» **GIVEN MATERIAL**:
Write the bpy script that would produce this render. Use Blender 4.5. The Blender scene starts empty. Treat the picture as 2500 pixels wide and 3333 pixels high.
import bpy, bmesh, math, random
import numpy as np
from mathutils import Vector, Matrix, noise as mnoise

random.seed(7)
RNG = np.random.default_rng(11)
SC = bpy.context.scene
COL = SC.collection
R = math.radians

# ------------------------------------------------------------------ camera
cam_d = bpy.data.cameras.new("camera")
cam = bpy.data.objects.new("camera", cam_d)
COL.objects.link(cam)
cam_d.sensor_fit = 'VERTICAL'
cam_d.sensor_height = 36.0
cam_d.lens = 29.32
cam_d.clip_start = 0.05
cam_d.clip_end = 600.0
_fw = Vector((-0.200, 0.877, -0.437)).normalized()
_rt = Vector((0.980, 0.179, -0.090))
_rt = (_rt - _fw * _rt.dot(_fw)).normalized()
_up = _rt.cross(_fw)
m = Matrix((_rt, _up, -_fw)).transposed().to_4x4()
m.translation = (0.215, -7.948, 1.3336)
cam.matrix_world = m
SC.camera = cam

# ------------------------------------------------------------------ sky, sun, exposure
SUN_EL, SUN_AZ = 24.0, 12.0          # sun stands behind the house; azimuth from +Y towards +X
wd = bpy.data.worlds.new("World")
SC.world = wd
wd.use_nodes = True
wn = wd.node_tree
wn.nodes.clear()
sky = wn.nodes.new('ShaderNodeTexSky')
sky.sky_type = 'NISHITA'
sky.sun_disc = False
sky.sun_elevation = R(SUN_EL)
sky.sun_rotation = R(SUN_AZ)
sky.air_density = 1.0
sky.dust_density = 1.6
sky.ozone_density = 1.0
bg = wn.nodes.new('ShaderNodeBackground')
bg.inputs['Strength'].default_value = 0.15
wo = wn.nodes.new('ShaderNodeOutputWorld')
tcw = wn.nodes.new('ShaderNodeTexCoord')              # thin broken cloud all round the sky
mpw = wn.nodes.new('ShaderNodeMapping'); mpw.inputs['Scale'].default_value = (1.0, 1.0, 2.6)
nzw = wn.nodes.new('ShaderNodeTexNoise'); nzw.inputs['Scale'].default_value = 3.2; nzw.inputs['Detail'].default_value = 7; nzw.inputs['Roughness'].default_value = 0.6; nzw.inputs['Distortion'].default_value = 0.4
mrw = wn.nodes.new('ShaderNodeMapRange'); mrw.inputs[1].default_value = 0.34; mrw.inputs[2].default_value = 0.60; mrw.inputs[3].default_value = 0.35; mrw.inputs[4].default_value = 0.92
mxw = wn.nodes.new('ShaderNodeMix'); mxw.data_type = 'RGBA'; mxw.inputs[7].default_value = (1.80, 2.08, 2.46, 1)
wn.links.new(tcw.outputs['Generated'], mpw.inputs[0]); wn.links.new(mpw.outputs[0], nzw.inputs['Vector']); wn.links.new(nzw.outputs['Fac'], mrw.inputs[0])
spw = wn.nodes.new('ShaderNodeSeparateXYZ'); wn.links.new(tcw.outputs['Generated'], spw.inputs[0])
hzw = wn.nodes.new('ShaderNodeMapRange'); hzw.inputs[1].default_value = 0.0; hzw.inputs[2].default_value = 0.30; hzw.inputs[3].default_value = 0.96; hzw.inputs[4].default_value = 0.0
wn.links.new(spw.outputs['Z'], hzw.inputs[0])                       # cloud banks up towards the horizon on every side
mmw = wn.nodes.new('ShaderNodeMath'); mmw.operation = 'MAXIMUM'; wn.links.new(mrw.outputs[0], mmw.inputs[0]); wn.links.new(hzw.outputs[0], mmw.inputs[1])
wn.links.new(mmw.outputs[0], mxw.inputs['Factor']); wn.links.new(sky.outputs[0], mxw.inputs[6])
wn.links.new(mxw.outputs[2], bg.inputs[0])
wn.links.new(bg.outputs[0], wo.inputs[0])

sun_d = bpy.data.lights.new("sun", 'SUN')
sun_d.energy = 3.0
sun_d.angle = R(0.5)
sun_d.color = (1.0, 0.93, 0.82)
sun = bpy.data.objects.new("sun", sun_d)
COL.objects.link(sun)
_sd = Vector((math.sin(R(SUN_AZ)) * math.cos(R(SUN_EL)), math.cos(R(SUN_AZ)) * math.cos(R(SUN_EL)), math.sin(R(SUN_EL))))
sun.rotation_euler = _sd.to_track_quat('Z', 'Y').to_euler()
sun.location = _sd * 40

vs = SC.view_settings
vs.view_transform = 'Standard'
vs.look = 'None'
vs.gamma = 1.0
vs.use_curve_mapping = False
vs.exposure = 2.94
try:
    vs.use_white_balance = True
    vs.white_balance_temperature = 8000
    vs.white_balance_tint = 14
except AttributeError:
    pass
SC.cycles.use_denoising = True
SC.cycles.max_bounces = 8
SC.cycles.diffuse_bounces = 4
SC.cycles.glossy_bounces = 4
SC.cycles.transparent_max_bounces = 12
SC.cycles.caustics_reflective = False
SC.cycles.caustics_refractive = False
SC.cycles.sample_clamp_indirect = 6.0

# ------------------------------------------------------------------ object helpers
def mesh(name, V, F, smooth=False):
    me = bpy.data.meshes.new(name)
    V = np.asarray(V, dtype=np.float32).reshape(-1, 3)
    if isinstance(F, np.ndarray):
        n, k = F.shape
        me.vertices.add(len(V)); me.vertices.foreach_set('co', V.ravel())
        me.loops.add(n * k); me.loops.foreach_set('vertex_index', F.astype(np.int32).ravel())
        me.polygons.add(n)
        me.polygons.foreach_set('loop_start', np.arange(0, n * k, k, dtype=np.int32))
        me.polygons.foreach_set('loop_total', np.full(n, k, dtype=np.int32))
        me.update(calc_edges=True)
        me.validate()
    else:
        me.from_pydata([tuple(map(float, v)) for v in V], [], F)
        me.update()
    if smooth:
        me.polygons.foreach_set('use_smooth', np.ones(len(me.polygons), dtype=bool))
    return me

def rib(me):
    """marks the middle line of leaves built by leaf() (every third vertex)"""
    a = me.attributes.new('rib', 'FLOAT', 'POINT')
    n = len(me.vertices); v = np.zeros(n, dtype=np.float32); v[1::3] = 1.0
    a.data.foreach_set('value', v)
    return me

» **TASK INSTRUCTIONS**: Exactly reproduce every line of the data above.

» **FINISHED EXERCISE**:
Write the bpy script that would produce this render. Use Blender 4.5. The Blender scene starts empty. Treat the picture as 2500 pixels wide and 3333 pixels high.
import bpy, bmesh, math, random
import numpy as np
from mathutils import Vector, Matrix, noise as mnoise

random.seed(7)
RNG = np.random.default_rng(11)
SC = bpy.context.scene
COL = SC.collection
R = math.radians

# ------------------------------------------------------------------ camera
cam_d = bpy.data.cameras.new("camera")
cam = bpy.data.objects.new("camera", cam_d)
COL.objects.link(cam)
cam_d.sensor_fit = 'VERTICAL'
cam_d.sensor_height = 36.0
cam_d.lens = 29.32
cam_d.clip_start = 0.05
cam_d.clip_end = 600.0
_fw = Vector((-0.200, 0.877, -0.437)).normalized()
_rt = Vector((0.980, 0.179, -0.090))
_rt = (_rt - _fw * _rt.dot(_fw)).normalized()
_up = _rt.cross(_fw)
m = Matrix((_rt, _up, -_fw)).transposed().to_4x4()
m.translation = (0.215, -7.948, 1.3336)
cam.matrix_world = m
SC.camera = cam

# ------------------------------------------------------------------ sky, sun, exposure
SUN_EL, SUN_AZ = 24.0, 12.0          # sun stands behind the house; azimuth from +Y towards +X
wd = bpy.data.worlds.new("World")
SC.world = wd
wd.use_nodes = True
wn = wd.node_tree
wn.nodes.clear()
sky = wn.nodes.new('ShaderNodeTexSky')
sky.sky_type = 'NISHITA'
sky.sun_disc = False
sky.sun_elevation = R(SUN_EL)
sky.sun_rotation = R(SUN_AZ)
sky.air_density = 1.0
sky.dust_density = 1.6
sky.ozone_density = 1.0
bg = wn.nodes.new('ShaderNodeBackground')
bg.inputs['Strength'].default_value = 0.15
wo = wn.nodes.new('ShaderNodeOutputWorld')
tcw = wn.nodes.new('ShaderNodeTexCoord')              # thin broken cloud all round the sky
mpw = wn.nodes.new('ShaderNodeMapping'); mpw.inputs['Scale'].default_value = (1.0, 1.0, 2.6)
nzw = wn.nodes.new('ShaderNodeTexNoise'); nzw.inputs['Scale'].default_value = 3.2; nzw.inputs['Detail'].default_value = 7; nzw.inputs['Roughness'].default_value = 0.6; nzw.inputs['Distortion'].default_value = 0.4
mrw = wn.nodes.new('ShaderNodeMapRange'); mrw.inputs[1].default_value = 0.34; mrw.inputs[2].default_value = 0.60; mrw.inputs[3].default_value = 0.35; mrw.inputs[4].default_value = 0.92
mxw = wn.nodes.new('ShaderNodeMix'); mxw.data_type = 'RGBA'; mxw.inputs[7].default_value = (1.80, 2.08, 2.46, 1)
wn.links.new(tcw.outputs['Generated'], mpw.inputs[0]); wn.links.new(mpw.outputs[0], nzw.inputs['Vector']); wn.links.new(nzw.outputs['Fac'], mrw.inputs[0])
spw = wn.nodes.new('ShaderNodeSeparateXYZ'); wn.links.new(tcw.outputs['Generated'], spw.inputs[0])
hzw = wn.nodes.new('ShaderNodeMapRange'); hzw.inputs[1].default_value = 0.0; hzw.inputs[2].default_value = 0.30; hzw.inputs[3].default_value = 0.96; hzw.inputs[4].default_value = 0.0
wn.links.new(spw.outputs['Z'], hzw.inputs[0])                       # cloud banks up towards the horizon on every side
mmw = wn.nodes.new('ShaderNodeMath'); mmw.operation = 'MAXIMUM'; wn.links.new(mrw.outputs[0], mmw.inputs[0]); wn.links.new(hzw.outputs[0], mmw.inputs[1])
wn.links.new(mmw.outputs[0], mxw.inputs['Factor']); wn.links.new(sky.outputs[0], mxw.inputs[6])
wn.links.new(mxw.outputs[2], bg.inputs[0])
wn.links.new(bg.outputs[0], wo.inputs[0])

sun_d = bpy.data.lights.new("sun", 'SUN')
sun_d.energy = 3.0
sun_d.angle = R(0.5)
sun_d.color = (1.0, 0.93, 0.82)
sun = bpy.data.objects.new("sun", sun_d)
COL.objects.link(sun)
_sd = Vector((math.sin(R(SUN_AZ)) * math.cos(R(SUN_EL)), math.cos(R(SUN_AZ)) * math.cos(R(SUN_EL)), math.sin(R(SUN_EL))))
sun.rotation_euler = _sd.to_track_quat('Z', 'Y').to_euler()
sun.location = _sd * 40

vs = SC.view_settings
vs.view_transform = 'Standard'
vs.look = 'None'
vs.gamma = 1.0
vs.use_curve_mapping = False
vs.exposure = 2.94
try:
    vs.use_white_balance = True
    vs.white_balance_temperature = 8000
    vs.white_balance_tint = 14
except AttributeError:
    pass
SC.cycles.use_denoising = True
SC.cycles.max_bounces = 8
SC.cycles.diffuse_bounces = 4
SC.cycles.glossy_bounces = 4
SC.cycles.transparent_max_bounces = 12
SC.cycles.caustics_reflective = False
SC.cycles.caustics_refractive = False
SC.cycles.sample_clamp_indirect = 6.0

# ------------------------------------------------------------------ object helpers
def mesh(name, V, F, smooth=False):
    me = bpy.data.meshes.new(name)
    V = np.asarray(V, dtype=np.float32).reshape(-1, 3)
    if isinstance(F, np.ndarray):
        n, k = F.shape
        me.vertices.add(len(V)); me.vertices.foreach_set('co', V.ravel())
        me.loops.add(n * k); me.loops.foreach_set('vertex_index', F.astype(np.int32).ravel())
        me.polygons.add(n)
        me.polygons.foreach_set('loop_start', np.arange(0, n * k, k, dtype=np.int32))
        me.polygons.foreach_set('loop_total', np.full(n, k, dtype=np.int32))
        me.update(calc_edges=True)
        me.validate()
    else:
        me.from_pydata([tuple(map(float, v)) for v in V], [], F)
        me.update()
    if smooth:
        me.polygons.foreach_set('use_smooth', np.ones(len(me.polygons), dtype=bool))
    return me

def rib(me):
    """marks the middle line of leaves built by leaf() (every third vertex)"""
    a = me.attributes.new('rib', 'FLOAT', 'POINT')
    n = len(me.vertices); v = np.zeros(n, dtype=np.float32); v[1::3] = 1.0
    a.data.foreach_set('value', v)
    return me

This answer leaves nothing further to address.